REQUIRED WORK. Write out the data again in full, exactly as it reads.

RECORDED DATA.
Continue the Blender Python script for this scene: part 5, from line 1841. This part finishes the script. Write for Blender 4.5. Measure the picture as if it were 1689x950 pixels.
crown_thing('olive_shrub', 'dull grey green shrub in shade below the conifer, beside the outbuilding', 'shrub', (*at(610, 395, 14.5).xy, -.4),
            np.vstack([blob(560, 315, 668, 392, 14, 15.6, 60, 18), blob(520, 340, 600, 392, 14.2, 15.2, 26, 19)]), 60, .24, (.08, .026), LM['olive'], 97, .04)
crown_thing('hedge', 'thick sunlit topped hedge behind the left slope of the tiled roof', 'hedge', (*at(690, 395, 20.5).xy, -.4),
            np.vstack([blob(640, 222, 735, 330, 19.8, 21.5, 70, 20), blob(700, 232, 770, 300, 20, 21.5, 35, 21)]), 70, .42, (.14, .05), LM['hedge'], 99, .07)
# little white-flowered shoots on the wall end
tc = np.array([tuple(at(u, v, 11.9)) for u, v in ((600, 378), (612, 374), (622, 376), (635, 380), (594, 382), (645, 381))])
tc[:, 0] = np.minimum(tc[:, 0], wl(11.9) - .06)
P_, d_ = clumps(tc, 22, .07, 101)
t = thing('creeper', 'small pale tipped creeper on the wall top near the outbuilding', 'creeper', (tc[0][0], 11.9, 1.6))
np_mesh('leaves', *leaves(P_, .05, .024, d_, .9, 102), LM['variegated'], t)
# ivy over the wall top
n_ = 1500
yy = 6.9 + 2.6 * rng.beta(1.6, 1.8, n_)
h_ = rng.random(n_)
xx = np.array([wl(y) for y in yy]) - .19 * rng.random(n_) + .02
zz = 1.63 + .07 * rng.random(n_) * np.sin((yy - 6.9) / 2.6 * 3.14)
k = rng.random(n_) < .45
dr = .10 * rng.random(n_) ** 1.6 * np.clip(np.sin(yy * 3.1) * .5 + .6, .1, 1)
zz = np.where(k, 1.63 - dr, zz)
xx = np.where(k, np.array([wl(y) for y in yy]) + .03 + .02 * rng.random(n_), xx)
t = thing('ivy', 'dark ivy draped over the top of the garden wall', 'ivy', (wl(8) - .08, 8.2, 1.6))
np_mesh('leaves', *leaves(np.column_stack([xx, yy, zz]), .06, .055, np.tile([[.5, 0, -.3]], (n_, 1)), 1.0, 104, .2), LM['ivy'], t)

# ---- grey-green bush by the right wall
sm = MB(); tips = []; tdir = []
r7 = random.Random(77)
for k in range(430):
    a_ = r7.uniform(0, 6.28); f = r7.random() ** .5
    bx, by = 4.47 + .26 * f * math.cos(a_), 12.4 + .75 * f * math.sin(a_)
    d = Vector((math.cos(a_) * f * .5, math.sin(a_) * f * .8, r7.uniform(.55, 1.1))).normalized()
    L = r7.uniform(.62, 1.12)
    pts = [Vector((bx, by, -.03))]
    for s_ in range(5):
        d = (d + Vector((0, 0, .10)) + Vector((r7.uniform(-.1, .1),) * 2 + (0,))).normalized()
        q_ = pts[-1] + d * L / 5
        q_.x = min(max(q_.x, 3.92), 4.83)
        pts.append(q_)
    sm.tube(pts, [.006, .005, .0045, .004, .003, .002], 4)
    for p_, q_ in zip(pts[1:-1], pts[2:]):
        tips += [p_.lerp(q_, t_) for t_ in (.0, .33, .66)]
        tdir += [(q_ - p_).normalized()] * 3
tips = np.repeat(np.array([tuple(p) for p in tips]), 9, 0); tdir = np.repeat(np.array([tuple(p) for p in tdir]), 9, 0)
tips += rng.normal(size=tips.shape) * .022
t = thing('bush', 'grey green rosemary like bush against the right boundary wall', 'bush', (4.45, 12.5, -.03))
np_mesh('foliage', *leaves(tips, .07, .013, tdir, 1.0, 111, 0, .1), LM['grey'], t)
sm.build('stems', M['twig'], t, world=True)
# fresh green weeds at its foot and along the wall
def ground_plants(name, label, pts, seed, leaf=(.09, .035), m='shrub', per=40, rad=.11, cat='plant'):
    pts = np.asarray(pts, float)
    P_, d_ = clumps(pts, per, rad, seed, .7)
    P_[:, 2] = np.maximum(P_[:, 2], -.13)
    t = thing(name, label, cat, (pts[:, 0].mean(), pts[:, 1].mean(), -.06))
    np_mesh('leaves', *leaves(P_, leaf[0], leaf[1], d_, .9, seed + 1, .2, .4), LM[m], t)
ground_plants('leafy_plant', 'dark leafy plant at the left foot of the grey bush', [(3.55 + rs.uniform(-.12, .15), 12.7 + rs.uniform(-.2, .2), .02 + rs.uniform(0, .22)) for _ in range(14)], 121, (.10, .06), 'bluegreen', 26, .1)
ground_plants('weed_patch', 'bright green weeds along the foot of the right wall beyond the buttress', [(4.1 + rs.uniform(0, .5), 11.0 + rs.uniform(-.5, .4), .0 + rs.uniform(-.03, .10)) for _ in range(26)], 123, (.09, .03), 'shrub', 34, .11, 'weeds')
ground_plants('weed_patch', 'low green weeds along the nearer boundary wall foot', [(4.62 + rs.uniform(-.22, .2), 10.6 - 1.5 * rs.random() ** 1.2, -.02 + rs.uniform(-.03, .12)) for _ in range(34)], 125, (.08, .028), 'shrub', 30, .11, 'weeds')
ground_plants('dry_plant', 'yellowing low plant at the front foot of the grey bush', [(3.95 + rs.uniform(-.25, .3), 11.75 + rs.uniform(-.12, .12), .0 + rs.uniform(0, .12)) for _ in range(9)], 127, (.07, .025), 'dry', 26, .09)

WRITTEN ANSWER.
Continue the Blender Python script for this scene: part 5, from line 1841. This part finishes the script. Write for Blender 4.5. Measure the picture as if it were 1689x950 pixels.
crown_thing('olive_shrub', 'dull grey green shrub in shade below the conifer, beside the outbuilding', 'shrub', (*at(610, 395, 14.5).xy, -.4),
            np.vstack([blob(560, 315, 668, 392, 14, 15.6, 60, 18), blob(520, 340, 600, 392, 14.2, 15.2, 26, 19)]), 60, .24, (.08, .026), LM['olive'], 97, .04)
crown_thing('hedge', 'thick sunlit topped hedge behind the left slope of the tiled roof', 'hedge', (*at(690, 395, 20.5).xy, -.4),
            np.vstack([blob(640, 222, 735, 330, 19.8, 21.5, 70, 20), blob(700, 232, 770, 300, 20, 21.5, 35, 21)]), 70, .42, (.14, .05), LM['hedge'], 99, .07)
# little white-flowered shoots on the wall end
tc = np.array([tuple(at(u, v, 11.9)) for u, v in ((600, 378), (612, 374), (622, 376), (635, 380), (594, 382), (645, 381))])
tc[:, 0] = np.minimum(tc[:, 0], wl(11.9) - .06)
P_, d_ = clumps(tc, 22, .07, 101)
t = thing('creeper', 'small pale tipped creeper on the wall top near the outbuilding', 'creeper', (tc[0][0], 11.9, 1.6))
np_mesh('leaves', *leaves(P_, .05, .024, d_, .9, 102), LM['variegated'], t)
# ivy over the wall top
n_ = 1500
yy = 6.9 + 2.6 * rng.beta(1.6, 1.8, n_)
h_ = rng.random(n_)
xx = np.array([wl(y) for y in yy]) - .19 * rng.random(n_) + .02
zz = 1.63 + .07 * rng.random(n_) * np.sin((yy - 6.9) / 2.6 * 3.14)
k = rng.random(n_) < .45
dr = .10 * rng.random(n_) ** 1.6 * np.clip(np.sin(yy * 3.1) * .5 + .6, .1, 1)
zz = np.where(k, 1.63 - dr, zz)
xx = np.where(k, np.array([wl(y) for y in yy]) + .03 + .02 * rng.random(n_), xx)
t = thing('ivy', 'dark ivy draped over the top of the garden wall', 'ivy', (wl(8) - .08, 8.2, 1.6))
np_mesh('leaves', *leaves(np.column_stack([xx, yy, zz]), .06, .055, np.tile([[.5, 0, -.3]], (n_, 1)), 1.0, 104, .2), LM['ivy'], t)

# ---- grey-green bush by the right wall
sm = MB(); tips = []; tdir = []
r7 = random.Random(77)
for k in range(430):
    a_ = r7.uniform(0, 6.28); f = r7.random() ** .5
    bx, by = 4.47 + .26 * f * math.cos(a_), 12.4 + .75 * f * math.sin(a_)
    d = Vector((math.cos(a_) * f * .5, math.sin(a_) * f * .8, r7.uniform(.55, 1.1))).normalized()
    L = r7.uniform(.62, 1.12)
    pts = [Vector((bx, by, -.03))]
    for s_ in range(5):
        d = (d + Vector((0, 0, .10)) + Vector((r7.uniform(-.1, .1),) * 2 + (0,))).normalized()
        q_ = pts[-1] + d * L / 5
        q_.x = min(max(q_.x, 3.92), 4.83)
        pts.append(q_)
    sm.tube(pts, [.006, .005, .0045, .004, .003, .002], 4)
    for p_, q_ in zip(pts[1:-1], pts[2:]):
        tips += [p_.lerp(q_, t_) for t_ in (.0, .33, .66)]
        tdir += [(q_ - p_).normalized()] * 3
tips = np.repeat(np.array([tuple(p) for p in tips]), 9, 0); tdir = np.repeat(np.array([tuple(p) for p in tdir]), 9, 0)
tips += rng.normal(size=tips.shape) * .022
t = thing('bush', 'grey green rosemary like bush against the right boundary wall', 'bush', (4.45, 12.5, -.03))
np_mesh('foliage', *leaves(tips, .07, .013, tdir, 1.0, 111, 0, .1), LM['grey'], t)
sm.build('stems', M['twig'], t, world=True)
# fresh green weeds at its foot and along the wall
def ground_plants(name, label, pts, seed, leaf=(.09, .035), m='shrub', per=40, rad=.11, cat='plant'):
    pts = np.asarray(pts, float)
    P_, d_ = clumps(pts, per, rad, seed, .7)
    P_[:, 2] = np.maximum(P_[:, 2], -.13)
    t = thing(name, label, cat, (pts[:, 0].mean(), pts[:, 1].mean(), -.06))
    np_mesh('leaves', *leaves(P_, leaf[0], leaf[1], d_, .9, seed + 1, .2, .4), LM[m], t)
ground_plants('leafy_plant', 'dark leafy plant at the left foot of the grey bush', [(3.55 + rs.uniform(-.12, .15), 12.7 + rs.uniform(-.2, .2), .02 + rs.uniform(0, .22)) for _ in range(14)], 121, (.10, .06), 'bluegreen', 26, .1)
ground_plants('weed_patch', 'bright green weeds along the foot of the right wall beyond the buttress', [(4.1 + rs.uniform(0, .5), 11.0 + rs.uniform(-.5, .4), .0 + rs.uniform(-.03, .10)) for _ in range(26)], 123, (.09, .03), 'shrub', 34, .11, 'weeds')
ground_plants('weed_patch', 'low green weeds along the nearer boundary wall foot', [(4.62 + rs.uniform(-.22, .2), 10.6 - 1.5 * rs.random() ** 1.2, -.02 + rs.uniform(-.03, .12)) for _ in range(34)], 125, (.08, .028), 'shrub', 30, .11, 'weeds')
ground_plants('dry_plant', 'yellowing low plant at the front foot of the grey bush', [(3.95 + rs.uniform(-.25, .3), 11.75 + rs.uniform(-.12, .12), .0 + rs.uniform(0, .12)) for _ in range(9)], 127, (.07, .025), 'dry', 26, .09)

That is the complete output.